À l’heure des coupures et de l’austérité, 1500 millions pour le pétrole n’est rien de moins qu’indignant. Ces dollars pourraient être investis dans le développement d’énergies alternatives, pour soutenir les services sociaux, les logements sociaux, les droits humains, la coopération, etc. Minimalement, ils auraient pu être maintenus dans des centaines d’autres secteurs auparavant fonctionnels. Il s’agit d’un détournement ! Bien que les investissements dans les secteurs des énergies vertes, plutôt que l’austérité et la réduction des acquis sociaux, pourraient permettre une transition écologique offrant un début de réponse aux crises économique et environnementale, ce pétro-gouvernement est prêt à sacrifier tout sur l’autel d’intérêts rétrogrades. Cette attitude a fait du Canada, en quelques années seulement, un état-voyou dangereux pour la planète.

 

Les mouvements sociaux comme instruments de transformation

La colère et le mécontentement contre le gouvernement conservateur au pouvoir ne cessent d’augmenter partout au Canada. Organisations démocratiques, de femmes, associations culturelles, groupes environnementalistes, syndicats, communautés autochtones, étudiants – en réalité, toutes les organisations de la société civile – se sentent menacés et irrités par les politiques et les actions du gouvernement canadien. Des manifestations pour la justice sociale et environnementale ont surgi dans tout le pays. Les peuples autochtones se battent contre la spoliation de leurs territoires. Les casseroles sont descendues dans les rues de plusieurs villes à l’appui du mouvement étudiant au Québec. Les jeunes du Canada s’unissent avec ceux du Québec pour défier les politiques d’austérité néolibérales.

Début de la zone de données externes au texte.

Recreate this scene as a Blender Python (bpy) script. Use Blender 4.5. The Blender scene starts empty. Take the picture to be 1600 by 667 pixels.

Depuis quelques jours, une tournée de leaders étudiants, le « Maple Tour » traverse le Canada anglais pour parler notamment de la lutte étudiante, mais surtout des leçons qui ont permis à cette lutte de transcender tous les secteurs. Pour vaincre le mammouth, il nous faudra dépasser la fragmentation ou l’isolement de nos mouvements. Nous devons travailler ensemble afin de créer des espaces communs où pourront s’exprimer toutes les dissidences, se tisser des liens de solidarité entre nos mouvements et s’élaborer des stratégies de convergence autour d’un authentique programme de progrès social.